Having worked as a teacher in China, I completely agree with Mosaic.

Asian countries may be statistically better, but that's because they frequently cut out weaker kids. Or, in the case of China, sometimes they'll even just give everyone a pass regardless of ability because it looks better for them, or because the government doesn't like the idea that their *amazing* schools aren't doing perfectly. One college hired a friend of mine as an examiner, and effectively disallowed anyone receiving a mark that wasn't a pass. Plenty of kids with really substandard English thus walked out of that course with a passing grade in it, and it's my understanding that that's fairly common.
Admirable as these results are, in their context they are utterly meaningless.

England has a higher literacy rate than (insert any country here) - and?

That only means anything if a parent has a choice to send their child to another country with a higher scoring education system. If not, and it is 'not', then the measurement is irrelavent.

i recall years ago when the police came to interview us about our house burglary (we live in Staffordshire) - I asked the officer if our burglary could be investigated by the Decon and Cornwall police, because their clear-up rate for burglaires is statistically higher. The officer smiled, as did I - and we got on with the situation is it is presented to us.

D & C may clear up burglaries more successfully, but what use is that information to me? Is it supposed to inspire our police to 'do better'?

Nonsense, and shame on any government for wasiting money in this futile exercise.

There is only one place for 'targets' and that's on a rifle range!
New Zealand, andy, for one.

My conclusion is "could do better" - and my question is what are we doing to identify best practice as well as the development and sourcing of the best teachers we can secure.

One aspect that they do not measure is "intellect" in terms of developing thought and idea development. This the Far East would not score well at. I may have recounted before that I was privileged to sit on one of the Hong's scholarship panels as an independent judge, an equivalent of a Fulbright or Rhodes scholarship to Oxford or Cambridge and an incredibly generous support given.

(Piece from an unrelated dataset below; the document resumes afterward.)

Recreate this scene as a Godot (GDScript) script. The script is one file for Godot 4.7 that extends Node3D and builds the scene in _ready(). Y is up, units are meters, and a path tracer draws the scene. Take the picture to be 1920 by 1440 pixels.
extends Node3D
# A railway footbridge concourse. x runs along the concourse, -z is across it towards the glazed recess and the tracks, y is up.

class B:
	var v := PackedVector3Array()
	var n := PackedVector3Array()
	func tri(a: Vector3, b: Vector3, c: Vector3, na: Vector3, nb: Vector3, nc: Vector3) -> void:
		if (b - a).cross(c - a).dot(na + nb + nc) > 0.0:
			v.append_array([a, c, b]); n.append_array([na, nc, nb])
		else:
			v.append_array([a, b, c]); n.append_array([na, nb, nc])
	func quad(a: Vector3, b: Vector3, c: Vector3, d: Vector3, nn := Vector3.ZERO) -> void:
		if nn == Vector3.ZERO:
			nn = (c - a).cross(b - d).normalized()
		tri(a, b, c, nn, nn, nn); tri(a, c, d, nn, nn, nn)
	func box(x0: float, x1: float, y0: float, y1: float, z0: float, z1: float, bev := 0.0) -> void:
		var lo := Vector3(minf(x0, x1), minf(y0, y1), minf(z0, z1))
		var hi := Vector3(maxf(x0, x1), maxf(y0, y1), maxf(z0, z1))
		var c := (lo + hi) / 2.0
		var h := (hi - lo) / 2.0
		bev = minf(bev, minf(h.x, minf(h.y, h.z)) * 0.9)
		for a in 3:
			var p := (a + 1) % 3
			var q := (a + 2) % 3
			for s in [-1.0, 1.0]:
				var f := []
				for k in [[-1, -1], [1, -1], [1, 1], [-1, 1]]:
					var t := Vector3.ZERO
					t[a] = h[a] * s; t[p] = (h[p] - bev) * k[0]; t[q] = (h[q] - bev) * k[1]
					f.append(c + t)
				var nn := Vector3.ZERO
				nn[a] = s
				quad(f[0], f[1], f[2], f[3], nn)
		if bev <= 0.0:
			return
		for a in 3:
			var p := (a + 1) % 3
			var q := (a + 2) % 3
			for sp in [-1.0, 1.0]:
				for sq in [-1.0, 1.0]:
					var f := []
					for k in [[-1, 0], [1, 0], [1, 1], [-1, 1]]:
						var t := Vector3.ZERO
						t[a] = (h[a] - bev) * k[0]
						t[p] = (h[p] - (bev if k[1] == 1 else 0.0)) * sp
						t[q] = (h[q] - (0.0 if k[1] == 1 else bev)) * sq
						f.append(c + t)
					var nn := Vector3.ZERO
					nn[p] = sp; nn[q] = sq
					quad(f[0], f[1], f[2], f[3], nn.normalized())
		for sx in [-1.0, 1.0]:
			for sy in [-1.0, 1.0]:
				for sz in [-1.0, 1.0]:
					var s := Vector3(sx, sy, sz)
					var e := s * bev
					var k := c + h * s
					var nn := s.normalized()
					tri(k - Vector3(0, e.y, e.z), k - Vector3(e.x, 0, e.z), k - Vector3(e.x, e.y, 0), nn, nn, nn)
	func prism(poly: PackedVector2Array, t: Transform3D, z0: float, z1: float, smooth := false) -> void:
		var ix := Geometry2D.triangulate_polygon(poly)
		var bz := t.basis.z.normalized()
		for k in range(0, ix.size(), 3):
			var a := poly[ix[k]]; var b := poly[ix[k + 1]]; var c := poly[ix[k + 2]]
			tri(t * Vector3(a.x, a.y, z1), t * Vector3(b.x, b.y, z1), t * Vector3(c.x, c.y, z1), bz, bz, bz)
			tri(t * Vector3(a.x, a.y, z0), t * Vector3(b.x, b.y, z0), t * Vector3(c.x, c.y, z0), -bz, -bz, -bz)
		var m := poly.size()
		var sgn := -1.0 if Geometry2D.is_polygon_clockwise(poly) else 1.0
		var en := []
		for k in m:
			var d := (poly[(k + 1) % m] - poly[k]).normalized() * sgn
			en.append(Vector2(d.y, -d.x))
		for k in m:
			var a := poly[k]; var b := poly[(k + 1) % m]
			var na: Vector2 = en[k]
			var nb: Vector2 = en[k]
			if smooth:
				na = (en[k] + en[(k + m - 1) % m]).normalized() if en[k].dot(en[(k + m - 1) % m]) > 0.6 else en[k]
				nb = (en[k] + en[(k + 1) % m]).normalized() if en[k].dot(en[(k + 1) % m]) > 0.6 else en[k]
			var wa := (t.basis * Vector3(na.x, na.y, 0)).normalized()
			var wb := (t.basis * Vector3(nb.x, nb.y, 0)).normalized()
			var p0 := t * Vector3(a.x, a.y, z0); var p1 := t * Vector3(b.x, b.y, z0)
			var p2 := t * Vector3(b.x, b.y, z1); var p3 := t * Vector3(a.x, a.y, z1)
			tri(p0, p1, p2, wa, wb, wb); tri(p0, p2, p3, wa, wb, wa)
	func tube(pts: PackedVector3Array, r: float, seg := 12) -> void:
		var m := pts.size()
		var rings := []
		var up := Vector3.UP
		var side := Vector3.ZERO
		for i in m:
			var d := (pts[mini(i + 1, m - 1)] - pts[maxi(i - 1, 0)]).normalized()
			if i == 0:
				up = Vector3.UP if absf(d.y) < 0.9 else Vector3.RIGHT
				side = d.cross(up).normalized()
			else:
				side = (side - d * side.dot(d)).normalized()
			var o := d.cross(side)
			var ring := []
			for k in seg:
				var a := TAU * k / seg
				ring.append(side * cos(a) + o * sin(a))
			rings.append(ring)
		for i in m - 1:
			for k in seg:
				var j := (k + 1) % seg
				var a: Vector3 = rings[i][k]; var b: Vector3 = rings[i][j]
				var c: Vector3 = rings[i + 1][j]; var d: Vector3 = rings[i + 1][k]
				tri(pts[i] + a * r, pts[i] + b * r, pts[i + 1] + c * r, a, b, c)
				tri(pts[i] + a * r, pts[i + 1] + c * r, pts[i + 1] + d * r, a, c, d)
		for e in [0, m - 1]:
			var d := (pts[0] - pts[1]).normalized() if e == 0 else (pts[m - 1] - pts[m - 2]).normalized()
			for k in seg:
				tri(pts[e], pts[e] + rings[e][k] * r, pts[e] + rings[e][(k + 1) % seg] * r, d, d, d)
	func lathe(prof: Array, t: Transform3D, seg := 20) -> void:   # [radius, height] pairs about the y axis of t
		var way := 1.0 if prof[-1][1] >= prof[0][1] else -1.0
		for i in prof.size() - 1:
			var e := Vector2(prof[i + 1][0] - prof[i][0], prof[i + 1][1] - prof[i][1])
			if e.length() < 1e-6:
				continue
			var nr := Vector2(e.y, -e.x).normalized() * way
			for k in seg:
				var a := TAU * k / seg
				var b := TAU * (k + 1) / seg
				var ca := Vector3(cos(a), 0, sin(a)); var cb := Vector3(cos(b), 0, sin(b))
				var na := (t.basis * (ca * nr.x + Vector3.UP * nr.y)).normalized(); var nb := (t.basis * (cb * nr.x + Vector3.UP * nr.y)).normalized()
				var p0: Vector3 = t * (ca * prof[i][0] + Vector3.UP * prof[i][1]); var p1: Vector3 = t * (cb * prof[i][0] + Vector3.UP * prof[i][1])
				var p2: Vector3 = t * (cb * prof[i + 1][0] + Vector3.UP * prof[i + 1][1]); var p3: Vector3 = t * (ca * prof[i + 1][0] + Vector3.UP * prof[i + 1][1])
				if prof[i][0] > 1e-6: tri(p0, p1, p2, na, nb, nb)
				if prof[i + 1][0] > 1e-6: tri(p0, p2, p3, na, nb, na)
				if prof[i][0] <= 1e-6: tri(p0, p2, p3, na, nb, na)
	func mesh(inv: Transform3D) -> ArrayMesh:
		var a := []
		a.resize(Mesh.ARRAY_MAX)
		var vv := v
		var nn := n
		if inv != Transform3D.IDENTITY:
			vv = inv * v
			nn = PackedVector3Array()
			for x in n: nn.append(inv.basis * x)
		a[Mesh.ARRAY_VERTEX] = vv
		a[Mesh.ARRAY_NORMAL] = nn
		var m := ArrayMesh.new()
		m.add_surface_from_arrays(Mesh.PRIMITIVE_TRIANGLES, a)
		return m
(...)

25 prospectives were interviewed initially, all with perfect A grades, and we struggled to find three or four for final interviews - crammed with knowledge, yes, could they use it, a resounding no. And when you award such a scholarship you are looking for independence of thinking and outstanding leadership potential on idea development, not some run-of-the-mill candidate...... This is often a common complaint of schools in Hong Kong, Singapore, etc and I hope that we do not go that way.